02 junio 2014

la real gana


Hace años el padre de una exnovia –militar con experiencia en la casa real- contaba que la mayor virtud del rey, la razón que mejor le acreditaba, era que siempre instaba a las partes en conflicto a hablar, a buscar puntos de acuerdo, tantas veces como fuera necesario. Animar a hablar implica, como primer precio, acostumbrarse a escuchar, y este rey, que heredó todas las razones del mundo para vivir escuchando las razones legítimas de los principios republicanos, acabó generando razones propias, ganadas a pulso, que empezaban y acababan en su comportamiento dudosamente ejemplar al frente de un cargo, entre cuyos anacronismos incluye el ideal moral.
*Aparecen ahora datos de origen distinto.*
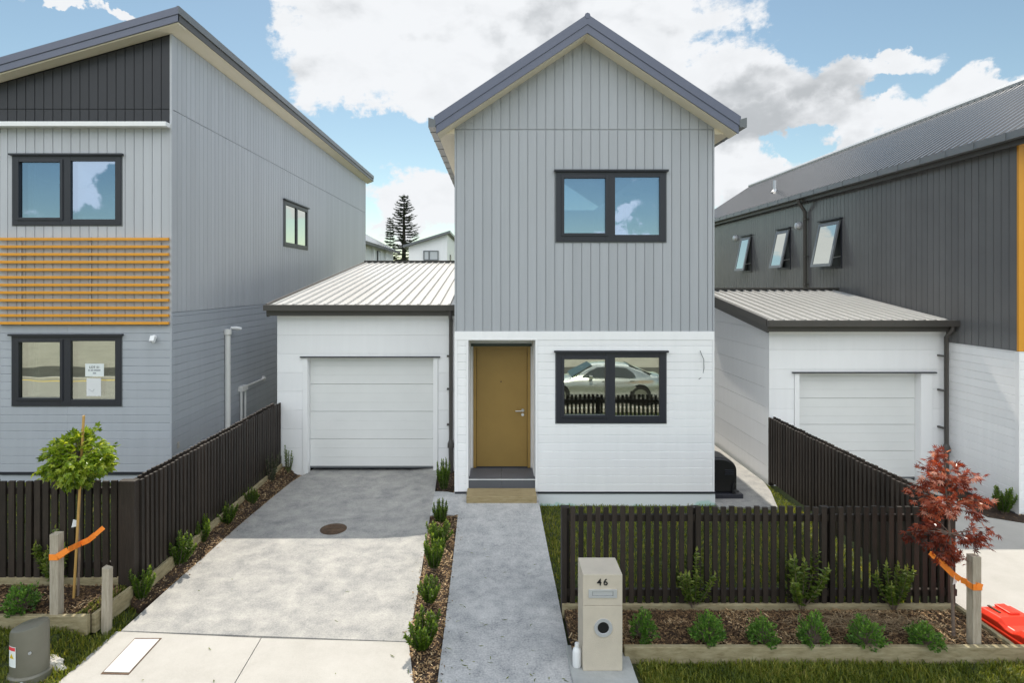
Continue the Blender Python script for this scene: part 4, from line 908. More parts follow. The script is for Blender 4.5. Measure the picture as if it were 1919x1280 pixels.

Si el primer deber de un rey debiera ser, en el mundo actual, dimitir nada más nombrado, el deber de una sociedad madura es pedirlo, o como en este caso, esperarlo. Entre las señales de la precariedad democrática está necesitar una figura medieval para liderar un proyecto del siglo XXI, y por comprensible que sea honrar su papel en la transición, cuarenta años después lo deseable sería agradecer a la persona y anular el cargo. Como su propio discurso de despedida acredita, preparar a un hombre durante cuarenta y cinco años para ser el mejor sucesor posible del puesto menos necesario posible tiene que ver con la misma idea que vertebra esos otros absolutismos modernos –los grandes partidos políticos-, no por nada cómplices perfectos en esa labor que, a efectos prácticos, es la misma que Shakespeare puso a cumplir al duque de Buckingham para Ricardo III. Cada ocasión desaprovechada de anular los privilegios de sangre, y su cualidad hereditaria, es una oportunidad perdida de decirnos la verdad a tiempo.